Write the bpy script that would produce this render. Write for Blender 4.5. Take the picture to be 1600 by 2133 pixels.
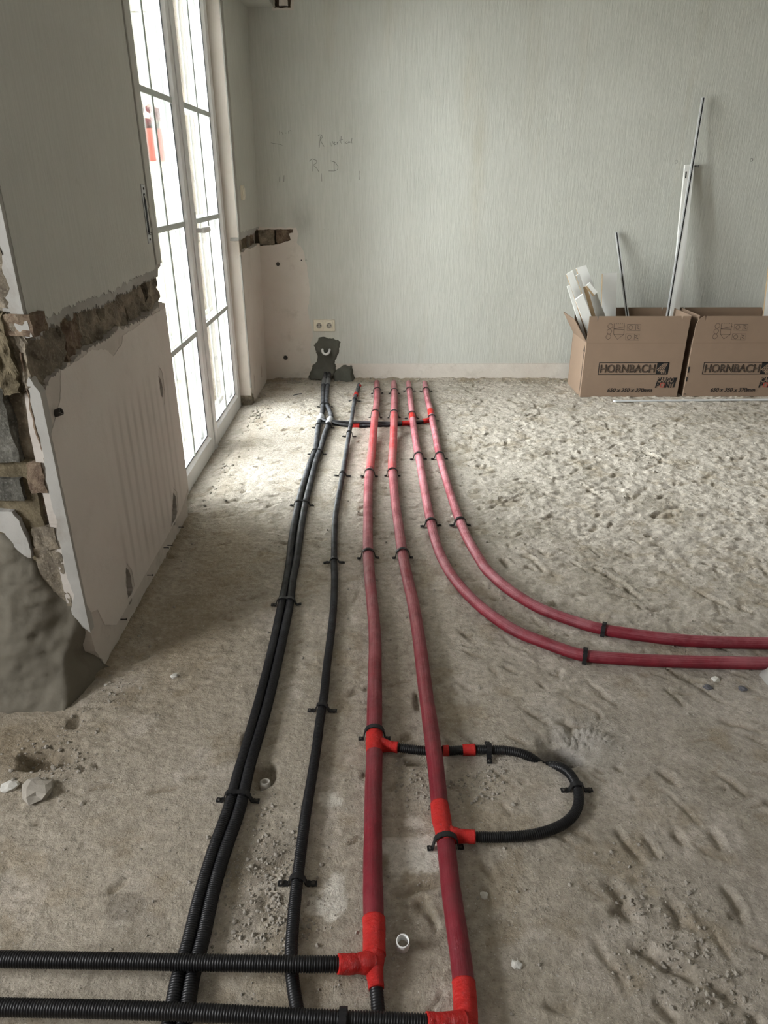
import bpy, bmesh, math, random
import numpy as np
from mathutils import Vector, Matrix, noise as mnoise
from mathutils.geometry import tessellate_polygon

random.seed(7)
RNG = np.random.default_rng(11)
SC = bpy.context.scene
for o in list(bpy.data.objects):
    bpy.data.objects.remove(o)

# ------------------------------------------------------------------ camera
F, CX, CY = 1480.0, 800.0, 1066.5          # focal length and centre of the 1600x2133 frame
CAM_H = 1.335
PITCH = math.atan((CY - 373.0) / F)        # floor lines of the room vanish at (785, 373)
YAW = math.atan((15.0 / F) * math.cos(PITCH))
cam_d = bpy.data.cameras.new('camera')
cam_d.sensor_fit = 'VERTICAL'
cam_d.sensor_height = 36.0
cam_d.sensor_width = 27.0
cam_d.lens = F / 2133.0 * 36.0
cam_d.clip_start = 0.05
cam = bpy.data.objects.new('camera', cam_d)
SC.collection.objects.link(cam)
cam.location = (0, 0, CAM_H)
cam.rotation_euler = (math.pi / 2 - PITCH, 0, -YAW)
SC.camera = cam

# ------------------------------------------------------------------ light
WORLD_STRENGTH = 5.0
EXPOSURE = 2.92
w = bpy.data.worlds.new('sky')
SC.world = w
w.use_nodes = True
bg = w.node_tree.nodes['Background']
bg.inputs[0].default_value = (0.985, 0.99, 1.0, 1)      # even overcast sky
bg.inputs[1].default_value = WORLD_STRENGTH
SC.view_settings.view_transform = 'Standard'
SC.view_settings.look = 'None'
SC.view_settings.exposure = EXPOSURE
SC.view_settings.gamma = 1.0
SC.view_settings.use_curve_mapping = False
SC.cycles.max_bounces = 12
SC.cycles.diffuse_bounces = 6
SC.cycles.transparent_max_bounces = 16


def portal(name, loc, rot, sx, sy):
    l = bpy.data.lights.new(name, 'AREA')
    l.shape = 'RECTANGLE'
    l.size, l.size_y = sx, sy
    l.cycles.is_portal = True            # only guides the sampling of the sky
    o = bpy.data.objects.new(name, l)
    SC.collection.objects.link(o)
    o.location, o.rotation_euler = loc, rot


portal('portal_door', (-1.16, 3.71, 1.15), (0, -math.pi / 2, 0), 2.3, 1.75)
portal('portal_window_left', (-2.76, 0.125, 1.55), (0, -math.pi / 2, 0), 1.15, 1.3)

# ------------------------------------------------------------------ measuring helpers
_f = np.array([math.sin(YAW) * math.cos(PITCH), math.cos(YAW) * math.cos(PITCH), -math.sin(PITCH)])
_r = np.array([math.cos(YAW), -math.sin(YAW), 0.0])
_u = np.cross(_r, _f)
_C = np.array([0, 0, CAM_H])


def ray(x, y):
    return _f + _r * (x - CX) / F + _u * (CY - y) / F


def on_z(x, y, z=0.0):
    d = ray(x, y)
    return _C + d * ((z - CAM_H) / d[2])


def on_x(x, y, X):
    d = ray(x, y)
    return _C + d * (X / d[0])


def on_y(x, y, Y):
    d = ray(x, y)
    return _C + d * (Y / d[1])


# ------------------------------------------------------------------ mesh helpers
def link(o, parent=None):
    SC.collection.objects.link(o)
    if parent is not None:
        o.parent = parent
    return o


def tag(o, label=None, cat=None, group=None, kind=None):
    if label: o['label'] = label
    if cat: o['category'] = cat
    if group: o['group'] = group
    if kind: o['kind'] = kind
    return o


def empty(name, loc=(0, 0, 0), rz=0.0):
    o = bpy.data.objects.new(name, None)
    o.location = loc
    o.rotation_euler = (0, 0, rz)
    o.empty_display_size = 0.05
    SC.collection.objects.link(o)
    return o


class MB:
    def __init__(s):
        s.v, s.f, s.sm = [], [], []

    def add(s, verts, faces, smooth=False):
        n = len(s.v)
        s.v.extend([tuple(map(float, q)) for q in verts])
        s.f.extend([tuple(i + n for i in q) for q in faces])
        s.sm.extend([smooth] * len(faces))
        return s

    def box(s, a, b, M=None, bev=0.0):
        x0, y0, z0 = a
        x1, y1, z1 = b
        if x0 > x1: x0, x1 = x1, x0
        if y0 > y1: y0, y1 = y1, y0
        if z0 > z1: z0, z1 = z1, z0
        if bev <= 0:
            V = [(x0, y0, z0), (x1, y0, z0), (x1, y1, z0), (x0, y1, z0),
                 (x0, y0, z1), (x1, y0, z1), (x1, y1, z1), (x0, y1, z1)]
            Fc = [(0, 3, 2, 1), (4, 5, 6, 7), (0, 1, 5, 4), (1, 2, 6, 5), (2, 3, 7, 6), (3, 0, 4, 7)]
        else:
            bm = bmesh.new()
            bmesh.ops.create_cube(bm, size=1)
            for q in bm.verts:
                q.co = Vector((x0 + (q.co.x + .5) * (x1 - x0), y0 + (q.co.y + .5) * (y1 - y0), z0 + (q.co.z + .5) * (z1 - z0)))
            bmesh.ops.bevel(bm, geom=list(bm.edges), offset=bev, segments=2, affect='EDGES', profile=.5)
            bm.verts.index_update()
            V = [tuple(q.co) for q in bm.verts]
            Fc = [tuple(l.index for l in q.verts) for q in bm.faces]
            bm.free()
        if M is not None:
            V = [tuple(M @ Vector(q)) for q in V]
        return s.add(V, Fc)

    def lathe(s, prof, M=None, n=24, smooth=True, close=False):
        """prof: list of (r, z)"""
        V, Fc = [], []
        m = len(prof)
        for i in range(n):
            a = 2 * math.pi * i / n
            for r, z in prof:
                V.append((r * math.cos(a), r * math.sin(a), z))
        for i in range(n):
            j = (i + 1) % n
            for k in range(m if close else m - 1):
                k2 = (k + 1) % m
                Fc.append((i * m + k, j * m + k, j * m + k2, i * m + k2))
        if M is not None:
            V = [tuple(M @ Vector(q)) for q in V]
        return s.add(V, Fc, smooth)

    def ribbon(s, pts, wid, normal, lift=0.0, thick=0.0):
        """flat stroke of given width along pts on a plane with that normal"""
        n = Vector(normal).normalized()
        P = [Vector(q) for q in pts]
        L, R = [], []
        for i, q in enumerate(P):
            t = (P[min(i + 1, len(P) - 1)] - P[max(i - 1, 0)])
            if t.length < 1e-9: t = Vector((1, 0, 0))
            d = t.normalized().cross(n) * (wid / 2)
            L.append(q + d + n * lift); R.append(q - d + n * lift)
        V = L + R
        k = len(P)
        s.add([tuple(q) for q in V], [(i, i + 1, k + i + 1, k + i) for i in range(k - 1)])
        return s

    def build(s, name, mat, parent=None):
        me = bpy.data.meshes.new(name)
        me.from_pydata(s.v, [], s.f)
        me.polygons.foreach_set('use_smooth', s.sm)
        me.update()
        o = bpy.data.objects.new(name, me)
        if mat is not None: me.materials.append(mat)
        return link(o, parent)


def plate(name, loops, to3d, thick, mat, parent=None):
    """slab with a traced outline (first loop) and holes; to3d(a, b, depth)"""
    tris = tessellate_polygon([[Vector((a, b, 0)) for a, b in lp] for lp in loops])
    flat = [q for lp in loops for q in lp]
    n = len(flat)
    V = [to3d(a, b, 0) for a, b in flat] + [to3d(a, b, thick) for a, b in flat]
    Fc = [tuple(t) for t in tris] + [tuple(i + n for i in reversed(t)) for t in tris]
    k = 0
    for lp in loops:
        m = len(lp)
        for i in range(m):
            j = (i + 1) % m
            Fc.append((k + i, k + j, n + k + j, n + k + i))
        k += m
    me = bpy.data.meshes.new(name)
    me.from_pydata([tuple(map(float, q)) for q in V], [], Fc)
    bm = bmesh.new(); bm.from_mesh(me)
    bmesh.ops.recalc_face_normals(bm, faces=bm.faces)
    bm.to_mesh(me); bm.free()
    me.materials.append(mat)
    return link(bpy.data.objects.new(name, me), parent)


def jag(loop, amps, step=0.012, seed=0):
    """roughens an outline; amps: one number or one per edge"""
    rr = random.Random(seed)
    out = []
    m = len(loop)
    for i in range(m):
        a, b = loop[i], loop[(i + 1) % m]
        am = amps if not isinstance(amps, (list, tuple)) else amps[i]
        L = math.hypot(b[0] - a[0], b[1] - a[1])
        k = max(1, int(L / step)) if am > 0 else 1
        nx, ny = (-(b[1] - a[1]) / max(L, 1e-9), (b[0] - a[0]) / max(L, 1e-9))
        for j in range(k):
            t = j / k
            e = 0 if j == 0 else am * (rr.uniform(-1, 1) * .55 + 1.1 * mnoise.noise(Vector((seed * 3.1 + L * t * 22, i * 1.7, seed))))
            out.append((a[0] + (b[0] - a[0]) * t + nx * e, a[1] + (b[1] - a[1]) * t + ny * e))
    return out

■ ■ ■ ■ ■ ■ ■

Given request: Without the pictures, please reproduce each line of the listing above exactly, from the first one through the line bearing "SC.camera = cam".

Reply to the task:
Write the bpy script that would produce this render. Write for Blender 4.5. Take the picture to be 1600 by 2133 pixels.
import bpy, bmesh, math, random
import numpy as np
from mathutils import Vector, Matrix, noise as mnoise
from mathutils.geometry import tessellate_polygon

random.seed(7)
RNG = np.random.default_rng(11)
SC = bpy.context.scene
for o in list(bpy.data.objects):
    bpy.data.objects.remove(o)

# ------------------------------------------------------------------ camera
F, CX, CY = 1480.0, 800.0, 1066.5          # focal length and centre of the 1600x2133 frame
CAM_H = 1.335
PITCH = math.atan((CY - 373.0) / F)        # floor lines of the room vanish at (785, 373)
YAW = math.atan((15.0 / F) * math.cos(PITCH))
cam_d = bpy.data.cameras.new('camera')
cam_d.sensor_fit = 'VERTICAL'
cam_d.sensor_height = 36.0
cam_d.sensor_width = 27.0
cam_d.lens = F / 2133.0 * 36.0
cam_d.clip_start = 0.05
cam = bpy.data.objects.new('camera', cam_d)
SC.collection.objects.link(cam)
cam.location = (0, 0, CAM_H)
cam.rotation_euler = (math.pi / 2 - PITCH, 0, -YAW)
SC.camera = cam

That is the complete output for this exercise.